Opposition parties Monday hit out at the government over the alleged phone-tapping of prominent personalities in the country using Israeli Pegasus spyware and demanded an independent judicial or parliamentary committee probe.
An international media consortium reported Sunday that more than 300 verified mobile phone numbers, including of two serving ministers, over 40 journalists, three Opposition leaders and one sitting judge besides scores of businesspersons and activists in India could have been targeted for hacking through an Israeli spyware sold only to government agencies.
Congress leader Rahul Gandhi took a swipe at Prime Minister Narendra Modi on the matter using the hashtag "Pegasus".
"We know what he's been reading- everything on your phone," Gandhi wrote Monday as a tweet-reply to his own post two days ago in which he had asked people, "I'm wondering what you guys are reading these days."
The government has, however, dismissed allegations of any kind of surveillance on its part, saying the accusation has no concrete basis or truth associated with it whatsoever. IT and Communications Minister Ashwini Vaishnaw told Lok Sabha that with several checks and balances being in place, "any sort of illegal surveillance" by unauthorised persons is not possible in India.
Terming it a very serious issue concerning national security, Congress leader Shashi Tharoor demanded an independent judicial or parliamentary committee probe.
" Since the government has said that it has not done any snooping, this should be probed," he said. "I feel that there should be a thorough independent judicial inquiry or a joint parliamentary committee. We cannot just brush it under the carpet," he told reporters.

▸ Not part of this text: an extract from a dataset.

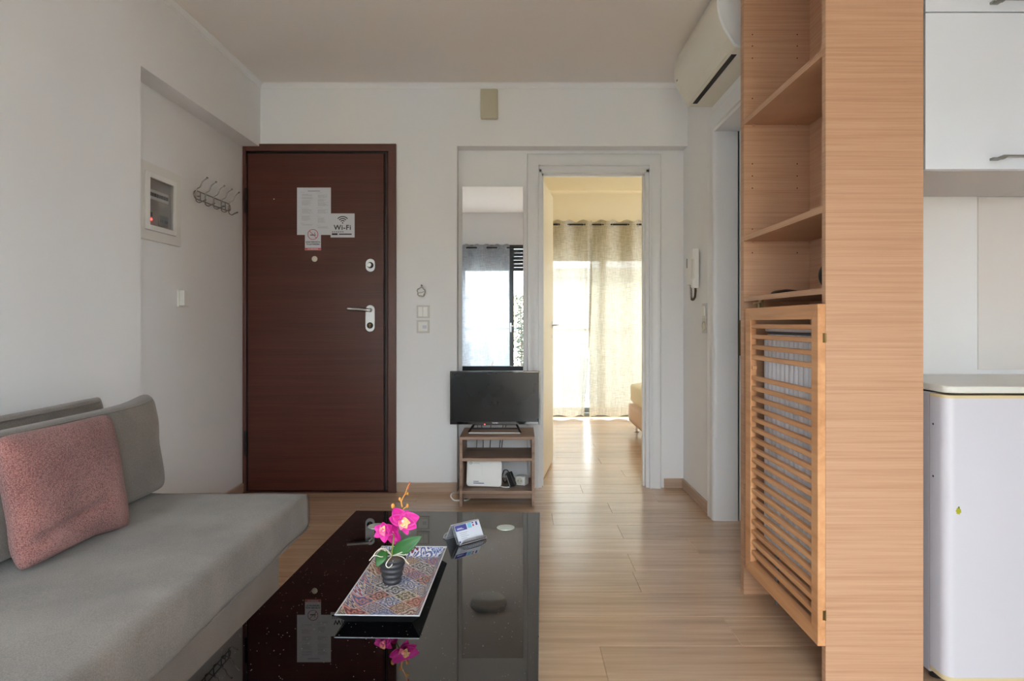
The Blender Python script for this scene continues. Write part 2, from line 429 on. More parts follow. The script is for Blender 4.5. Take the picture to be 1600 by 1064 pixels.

He raised the issue through social media too.
"GoI has denied resorting to unauthorised surveillance. The question this raises is, if #Pegasus is only sold to governments, which other govts (China/Pak?) are using it to snoop on prominent Indian citizens? Shouldn't the authorities call for an independent investigation," he tweeted referring to the Government of India.

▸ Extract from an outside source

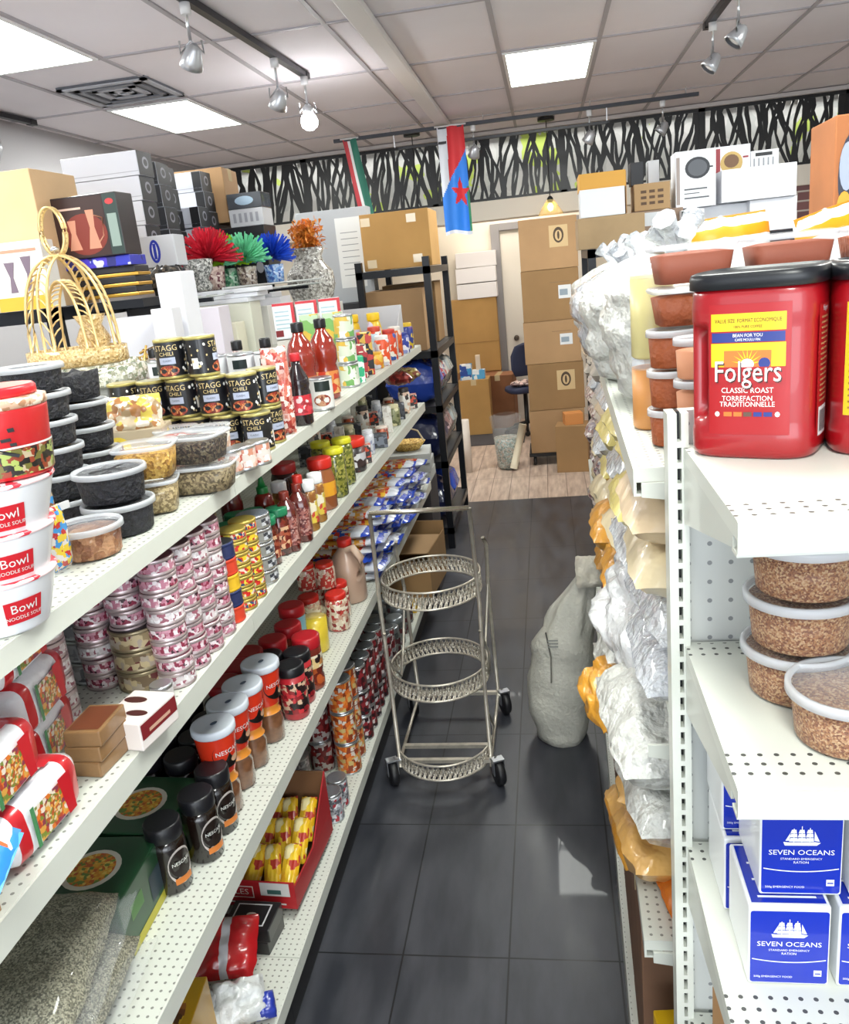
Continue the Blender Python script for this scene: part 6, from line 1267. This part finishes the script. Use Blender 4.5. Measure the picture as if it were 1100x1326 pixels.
t = thing('paper_pile', 'crumpled pink and black papers piled on the blue office chair', 'paper', (-.32, 9.2, .535)); MB().pillow(.26, .2, .05, 0, 14, 2.3, 4, .4, c=(0, 0, .024)).build('body', pmat(['d8b8b0', '2a2426', 'e0ccc4', '6a4a4a'], 14, .6), t)
# clear grey bag and white tube on the floor
t = thing('clear_bag', 'clear plastic bag of grey pieces standing on the floor beside the dolly', 'bag', (-.44, 7.6, 0))
MB().lathe([(.07, 0), (.1, .03), (.11, .2), (.12, .3)], 0, 24).build('contents', pmat(['8a9a94', 'b0b8b0', '6a7a74', 'a8988a'], 40, .5), t); MB().lathe([(.075, 0), (.105, .03), (.116, .2), (.13, .36), (.15, .5), (.1, .52)], 0, 24, caps=(True, False)).build('film', clearmat('f0f0f0', .12, .15), t)
t = thing('cardboard_tube', 'pale tube leaning beside the clear grey bag', 'tube', (-.36, 7.5, 0)); MB().tube([(-.03, 0, .02), (.08, .05, .42)], .035, 0, 16).build('body', mat('d0c4ac', .6), t)
t = thing('white_post', 'short white rolled sheet standing at the far end of the black rack', 'roll', (-.82, 7.55, 0)); MB().lathe([(.045, 0), (.045, .5), (.035, .5)], 0, 18).build('body', mat('dccfc4', .6), t)
# ================================================================ flags
def cloth(name, label, x0, z0, W, H, y, colf, mats, folds=.03, nf=2.2, skew=0.0):
    t = thing(name, label, 'flag', (x0, y, z0)); q = MB(); nx, nz = 44, 60; vs = []
    for s in (0, 1):
        for j in range(nz + 1):
            for i in range(nx + 1):
                u, v = i / nx, j / nz
                vs.append((u * W * (1 + .05 * v) + skew * v, folds * math.sin(u * math.pi * nf * 1.3 + v * 1.2) * (.5 + .5 * v) + .003 * s + .01 * math.sin(v * 6 + u * 4), -v * H + .012 * math.sin(u * 5) * v))
    b = (nx + 1) * (nz + 1)
    for s in (0, 1):
        for j in range(nz):
            for i in range(nx):
                f = (s * b + j * (nx + 1) + i, s * b + j * (nx + 1) + i + 1, s * b + (j + 1) * (nx + 1) + i + 1, s * b + (j + 1) * (nx + 1) + i)
                q.f.append(f if s == 0 else f[::-1]); q.m.append(colf((i + .5) / nx, (j + .5) / nz)); q.s.append(True)
    q.v = vs; q.build('cloth', mats, t)
    MB().tube([(-.02, .0015, 0.004), (W + .02, .0015, 0.004)], .007).build('hem_rod', mat('d8d8d8', .5), t); return t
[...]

The CPIM said that two years ago, the party had raised in Parliament that this "dangerous spyware" was being used in India as revealed by WhatsApp.
"The Modi government's response had not categorically denied that it engaged the services of NSO (the Israeli tech firm that created the spyware) but claimed that there is no "unauthorised surveillance". With these revelations, it is clear that this government has engaged NSO for such surveillance against its own citizens," the party said in a statement Monday.
"The Central government must come clean on what is its engagement with NSO, what are the terms and how much our public funds have been paid for this, the party demanded.
Under Indian laws, the use of cyber spy software to hack smartphones even by the government is prohibited, the party said, asking under what law the government has undertaken such "surveillance activities" over citizens. "The right to privacy is a fundamental right as laid down by the Supreme Court, but this BJP government is prevaricating on legislating the privacy law," the party said.
The CPIM also said there have been earlier instances of hacking smartphones and computers of human rights activists and they have been exposed. It alleged that the spying toll is digitally planted on their devices.
"It is then used for their arrests under draconian laws. The `snoop, plant, arrest' formula employed by this BJP government is a violation of the fundamental rights of Indian citizens, the CPIM said.
The TMC said it will raise the issue in Parliament. "It is a serious issue and the minister in his statement in the House does not deny that the government was using the software. We will raise this issue in Parliament," said TMC Rajya Sabha MP Derek O' Brien.